1. Using Your Name Every Five Fu**ing Seconds Guy. Perhaps, Dear Reader, you have had a few phone conversations with this co******er. Tends to be an older guy. Often is selling something. Now, I work phone support, so I get calls all day (well, not all day, but you know), and as such I talk to this guy often. He's different people sometimes, but there is always the same habit that marks him as Using Your Name Every Five Fu**ing Seconds Guy. For starters, and probably the most important - he uses your name every five fu**ing seconds. And more often than not, the conversation is normal in every respect but that one. But there it is, and you don't really want to say "ALL RIGHT I KNOW WHAT MY Fu**ING NAME IS," but on the other hand you wince every time you hear your name. At least I do. For example, the other day a call went kind of like this:

Me: So you're having trouble connecting?

Him: Yes. What was your name again?

Me: Jeff.

Him: Well, Jeff, the problem that I'm having is that whenever I connect, I get an error 629 which is all I remember at the moment. I think it said, Jeff, that I was disconnected but I'm not sure. Do you know how to fix that, Jeff?

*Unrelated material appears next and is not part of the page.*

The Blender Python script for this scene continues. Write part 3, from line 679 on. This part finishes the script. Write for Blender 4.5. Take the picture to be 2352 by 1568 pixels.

Me: Uh, yeah. Are you in front of your computer right now?

Him: Yes I am, Jeff.

Me: Uh, okay. Double click on My Computer...

Him: I've done that, Jeff.

And so on. The conversation went pretty much like that, and it was absolutely mind-shredding, because it wound up being like Chinese water torture. I wanted to strangle him every time I heard my name, which was pretty fu**ing often. And so, Dear Reader, I urge you to not be Using Your Name Every Five Fu**ing Seconds Guy. If people hate you, this might be why.
Friday, October 8th, 2004
5:13 pm
today's waste of cyberspace
You can find out what your favorite stars might look like bald* at:
http://baldstars.fineststars.com/baldstar/

(*) - This journal is not associated with baldstars.finestars.com and takes no responsibility for their disturbing web content.